THE HOLY GITA

Monday 30 January 2017

THE HOLY GITA, CHAPTER 5, SANYASA YOGA OR THE RENUNCIATION, VERSE NUMBER 26

THE HOLY GITA
CHAPTER 5
SANYASA YOGA OR THE RENUNCIATION:
VERSE NUMBER 26
Text in Transliteration:
kaama krodha viyuktaanaam yateenaam yatachetasaam
abhito brahmanirvaanam varate viditaatmanaam
Text in English:
The Beatitude of Brahman is both here and hereafter fro those Sanyasins who have shed lust and anger, subdued their minds and realized the Self.
COMMENTARY BY SWAMI SIDBHAVANANDA:
Nyasa is sumlimation; Samyasa or Sanyasa is total sumblimation. This is positive meaning of the word Sanyasa. Negating the phenomenon is its negative meaning. In whichever way Sanyasa is practised, the attainment of the Beatitude of Brahman is the result. The Sanyasin is no more conscious of the body than the ordinary people are of their shadows. He is therefore liberated even while in the body. The here and hereafter become one endless Brahmaavastha to the Sanyasin.
Mind has to be vanquished fr the attainment of Beatitude. The process is delineated in the next stanza.
COMMENTARY BY DR.S.RADHAKRISHNAN:
They live in the consciousness of Spirit. The possibility of blessed existence in this world is indicated here.
COMMENTARY BY SWAMI SIVANANDA:
Those who renounce all actions and practise Sravana(hearing of the Scriptures), Manana (reflection), and Nididhyasana (meditation), who are established in Brahman or who are steadily devoted to knowledge of the Self attain liberation or Moksha instantaneously (Kaivalya Moksha), Karma yoga leads to Koksha step by step (Krama mukti).
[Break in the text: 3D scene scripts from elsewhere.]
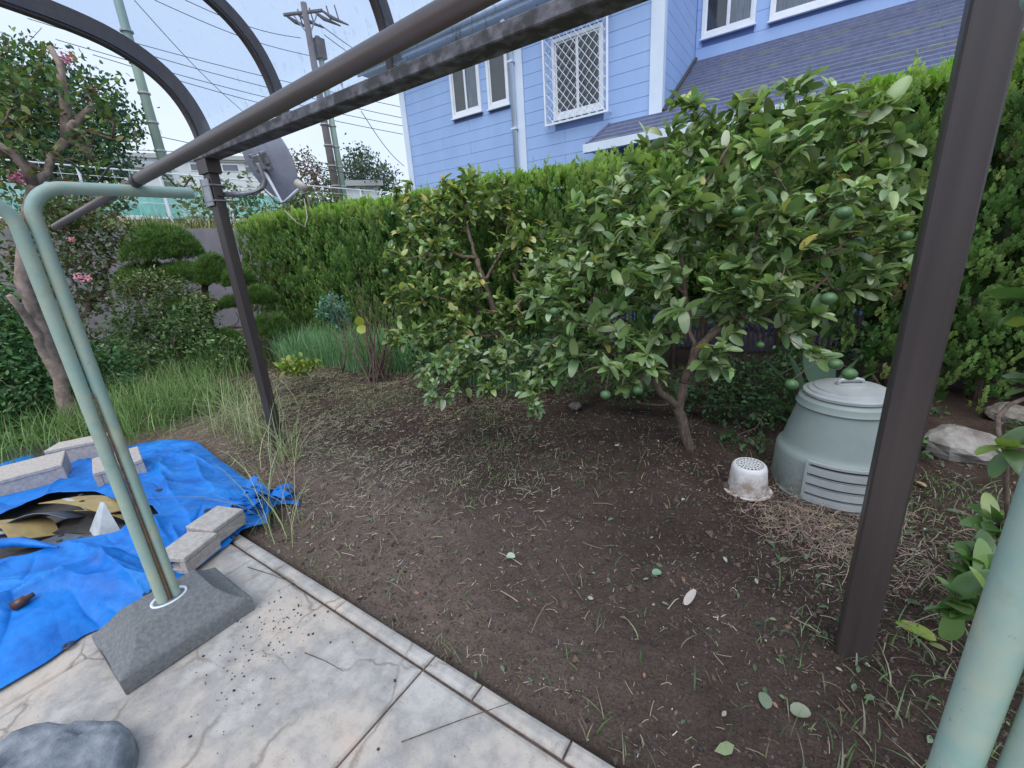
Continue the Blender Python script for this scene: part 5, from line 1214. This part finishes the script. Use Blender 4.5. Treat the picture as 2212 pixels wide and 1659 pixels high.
def flatleaves(name, P, size, cols, wts, seed, label, mat='fol'):
    rng = np.random.RandomState(seed); n = len(P); a = rng.uniform(0, 2*PI, n); A = np.stack([np.cos(a), np.sin(a), rng.normal(size=n)*.25], 1)
    return stuff(inst(name, LVs, LTs, onground(P)+np.array([0, 0, .010]), basis(A, np.tile([0, 0, 1.0], (n, 1))+rng.normal(size=(n, 3))*.35, rng), size*(.4+1.6*rng.rand(n)**2.5), pal(n, rng, cols, wts, .2), M[mat]), label, 'litter')
flatleaves('leaf_litter', soilpts(2400, lambda x, y: .04+.96*np.clip(vn(x*4+8, y*4)*2.2-.9, 0, 1), rg, (-4.5, 2.4), (.9, 3.9)), .020, [(.16, .22, .14), (.10, .16, .09), (.36, .36, .30), (.30, .18, .12), (.5, .48, .42)], [3, 3, 1.2, 2, .8], 1, 'small green and pale leaves fallen on the soil')
P = soilpts(900, lambda x, y: np.clip(.2+x*.8, 0, 1), rg, (-.3, 2.2), (.95, 3.0)); flatleaves('leaf_litter', P, .036, [(.12, .21, .12), (.08, .15, .08), (.25, .31, .17)], [3, 3, 1], 2, 'low broad weed leaves around the foot of the near post')
# crumbs
oc = np.array([(1, 0, 0), (-1, 0, 0), (0, 1, 0), (0, -1, 0), (0, 0, .8), (0, 0, -.8)], float); ot = np.array([(0, 2, 4), (2, 1, 4), (1, 3, 4), (3, 0, 4), (2, 0, 5), (1, 2, 5), (3, 1, 5), (0, 3, 5)])
def crumbs(name, P, size, mat, seed, label, cols, wts, z=0.0, flat=None):
    rng = np.random.RandomState(seed); n = len(P); pos = onground(P) if flat is None else np.stack([P[:, 0], P[:, 1], np.full(n, flat)], 1)
    return stuff(inst(name, oc, ot, pos, basis(unit(n, rng), unit(n, rng), rng), np.abs(size*(.35+.6*rng.rand(n, 1)**3*2.2)*rng.uniform(.6, 1.3, (n, 3))), pal(n, rng, cols, wts, .2), M[mat], None, False), label, 'soil crumbs')
crumbs('soil_crumbs', soilpts(26000, lambda x, y: .15+.85*vn(x*2, y*2)**1.5, rg, (-4, 1.8), (.9, 3.6)), 0.0075, 'dry', 1, 'loose dark crumbs of dug soil', [(.105, .074, .068), (.08, .056, .052), (.14, .105, .093)], [3, 3, 1])
crumbs('clods', soilpts(1300, lambda x, y: np.clip(vn(x*1.7, y*1.7)*2-.6, 0, 1), rg, (-3.5, 1.6), (.95, 3.3)), .018, 'clod', 5, 'larger lumps of turned soil', [(.1, .07, .06)], [1])
crumbs('pebbles', soilpts(420, lambda x, y: .5+.5*vn(x*3, y*3), rg, (-4, 1.8), (.9, 3.6)), .0065, 'dry', 2, 'tiny white and grey grit scattered on the soil', [(.5, .5, .5), (.33, .31, .30)], [2, 1])
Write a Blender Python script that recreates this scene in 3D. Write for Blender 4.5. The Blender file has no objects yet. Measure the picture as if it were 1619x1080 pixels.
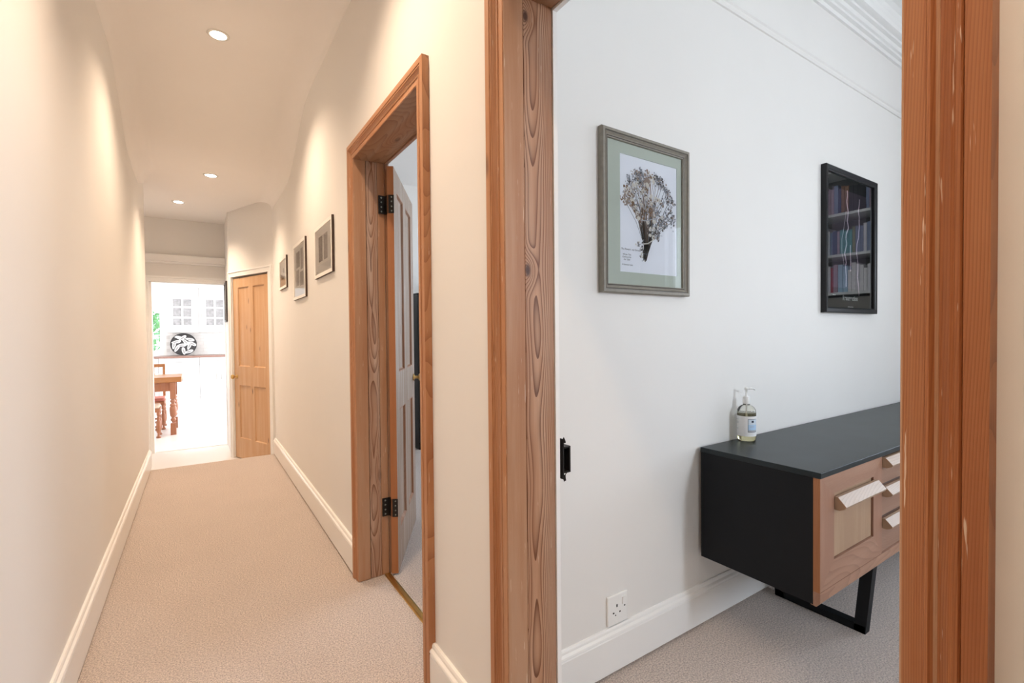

First comes purification of the mind, then knowledge, then renunciation of all actions and eventually Moksha.

Comments by the blogger:
Subduing mind is a feat in itself. Mind is likened to a monkey. It never stays put even for a even a second. Only he who is free of illusions of the world and comes to think of the whole Universe as a beautiful thought can subdue his mind as his mind and senses do not have kama or desire; and where there is nill personal desire then the mind becomes totally subdued.
Such a man is a sanyansin and it is his priority to have no lust or anger and always enjoys the Beatitude of Brahman.

Thus the Hinduism alone, as we have seen earlier, gives hope of total emancipation here itself which enures to hereafter also.